::: Supplied material :::
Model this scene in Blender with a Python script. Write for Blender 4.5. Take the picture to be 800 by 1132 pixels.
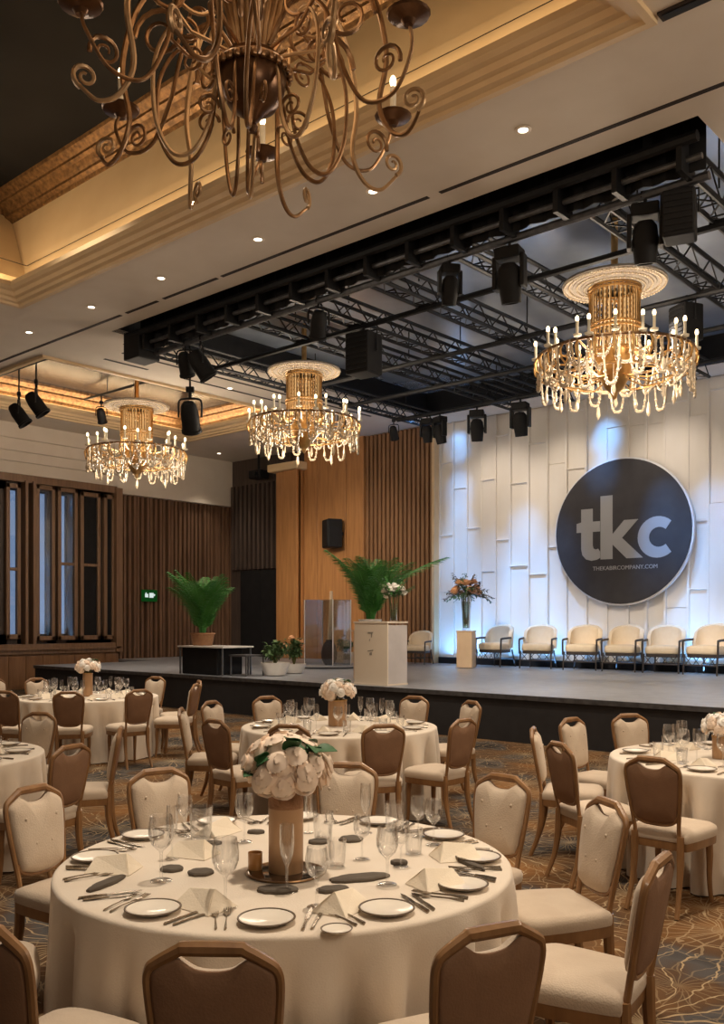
import bpy, math, random
from math import sin, cos, pi, radians, tan, hypot, atan2
from mathutils import Vector, Matrix
random.seed(7)
SC = bpy.context.scene
for o in list(bpy.data.objects): bpy.data.objects.remove(o)
COL = SC.collection

# ------------------------------------------------------------------ camera, world, exposure
F, HY, CH, YAW = 1015.0, 687.0, 1.75, radians(41.5)
FWD = Vector((-sin(YAW), cos(YAW), 0)); RGT = Vector((cos(YAW), sin(YAW), 0))
cd = bpy.data.cameras.new('camera'); cam = bpy.data.objects.new('camera', cd); COL.objects.link(cam)
cam.location = (0, 0, CH); cam.rotation_euler = (pi/2, 0, YAW)
cd.sensor_fit = 'VERTICAL'; cd.sensor_height = 36; cd.lens = F/1132*36; cd.shift_y = (HY-566)/1132
cd.clip_end = 200
SC.camera = cam
SC.view_settings.view_transform = 'Standard'; SC.view_settings.look = 'None'
SC.view_settings.gamma = 1; SC.view_settings.use_curve_mapping = False
SC.view_settings.exposure = 0.0
try:
    SC.cycles.use_denoising = True
    SC.cycles.max_bounces = 8; SC.cycles.transparent_max_bounces = 24; SC.cycles.sample_clamp_indirect = 4
    SC.cycles.caustics_reflective = False; SC.cycles.caustics_refractive = False
except Exception: pass
W = bpy.data.worlds.new('hall_air'); SC.world = W; W.use_nodes = True
W.node_tree.nodes['Background'].inputs[0].default_value = (1.0, .88, .76, 1)
W.node_tree.nodes['Background'].inputs[1].default_value = 0.08

WARM = (1.0, .86, .69)
def lamp(name, kind, loc, energy, color=WARM, target=None, **kw):
    l = bpy.data.lights.new(name, kind); l.energy = energy; l.color = color
    for k, v in kw.items(): setattr(l, k, v)
    o = bpy.data.objects.new(name, l); COL.objects.link(o); o.location = loc
    if target is not None:
        o.rotation_euler = (Vector(target)-Vector(loc)).to_track_quat('-Z', 'Y').to_euler()
    return o
# heights and planes of the hall
ZC, STG, SF, SB = 6.78, 0.69, 11.4, 18.95          # soffit height, stage height, stage front, stage backdrop
BLUE = (.15, .44, 1.0)
for x, e in ((-13.6, 90), (-12.9, 150), (-11.9, 60), (-10.8, 110), (-9.9, 30), (-8.9, 25), (-7.3, 120), (-6.2, 130), (-5.0, 110)):
    l_ = lamp('backdrop_uplight', 'AREA', (x, SB-.38, STG+.06), e*.10, BLUE, (x, SB-.05, STG+2.2), shape='RECTANGLE', size=.5, size_y=.06, spread=radians(120))
for px_c, e, zz in ((505, 620, (1.4, 2.6, 3.8, 5.0, 6.1)), (580, 560, (1.2, 2.3, 3.4)), (620, 520, (1.2, 2.3)), (668, 560, (4.9, 5.8)), (545, 420, (1.3, 2.4)), (740, 560, (1.3, 2.4, 3.4)), (790, 620, (1.3, 2.5, 3.7))):
    l_ = (px_c-400)/F; dd_ = (SB-.1)/(l_*RGT.y+FWD.y); x = dd_*(l_*RGT.x+FWD.x)
    for z in zz:
        lamp('backdrop_top_spot', 'SPOT', (x, 16.9, 6.6), e*(.95 if z < 4.5 else .6), BLUE, (x, SB, z), spot_size=radians(26), spot_blend=1, shadow_soft_size=.1)
for x in (-12.2, -10.4, -8.0, -5.4):
    lamp('backdrop_wash', 'SPOT', (x, 16.9, 6.6), 150, (1, .86, .72), (x, SB, 4.3), spot_size=radians(75), spot_blend=1, shadow_soft_size=.12)
for x, y in ((-11.5, 12.4), (-8.5, 12.4), (-5.5, 12.4)):
    lamp('stage_key', 'SPOT', (x, y, 6.35), 900, (1, .88, .74), (x+.2, 17.9, STG), spot_size=radians(40), spot_blend=.8, shadow_soft_size=.1)
for x, y, tx, ty, tz_, e, sz in ((-13.4, 9.7, -19.2, 17.5, 2.6, 1500, 34), (-13.0, 9.7, -16.4, 18.2, 3.0, 1500, 34), (-9.5, 9.6, -13.2, 12.0, 1.4, 700, 26), (-13.2, 9.6, -17.6, 12.2, 1.4, 800, 34), (-8, 9.6, -8.5, 13.5, STG, 900, 60), (-5, 9.6, -5.0, 13.5, STG, 900, 60)):
    lamp('front_truss_spot', 'SPOT', (x, y, 6.35), e, (1, .86, .7), (tx, ty, tz_), spot_size=radians(sz), spot_blend=.9, shadow_soft_size=.12)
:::
Write out an exact copy of the listing, first line through the line containing "W.node_tree.nodes['Background'].inputs[1].default_value = 0.08", with the pictures left out.

> **Task solution**
Model this scene in Blender with a Python script. Write for Blender 4.5. Take the picture to be 800 by 1132 pixels.
import bpy, math, random
from math import sin, cos, pi, radians, tan, hypot, atan2
from mathutils import Vector, Matrix
random.seed(7)
SC = bpy.context.scene
for o in list(bpy.data.objects): bpy.data.objects.remove(o)
COL = SC.collection

# ------------------------------------------------------------------ camera, world, exposure
F, HY, CH, YAW = 1015.0, 687.0, 1.75, radians(41.5)
FWD = Vector((-sin(YAW), cos(YAW), 0)); RGT = Vector((cos(YAW), sin(YAW), 0))
cd = bpy.data.cameras.new('camera'); cam = bpy.data.objects.new('camera', cd); COL.objects.link(cam)
cam.location = (0, 0, CH); cam.rotation_euler = (pi/2, 0, YAW)
cd.sensor_fit = 'VERTICAL'; cd.sensor_height = 36; cd.lens = F/1132*36; cd.shift_y = (HY-566)/1132
cd.clip_end = 200
SC.camera = cam
SC.view_settings.view_transform = 'Standard'; SC.view_settings.look = 'None'
SC.view_settings.gamma = 1; SC.view_settings.use_curve_mapping = False
SC.view_settings.exposure = 0.0
try:
    SC.cycles.use_denoising = True
    SC.cycles.max_bounces = 8; SC.cycles.transparent_max_bounces = 24; SC.cycles.sample_clamp_indirect = 4
    SC.cycles.caustics_reflective = False; SC.cycles.caustics_refractive = False
except Exception: pass
W = bpy.data.worlds.new('hall_air'); SC.world = W; W.use_nodes = True
W.node_tree.nodes['Background'].inputs[0].default_value = (1.0, .88, .76, 1)
W.node_tree.nodes['Background'].inputs[1].default_value = 0.08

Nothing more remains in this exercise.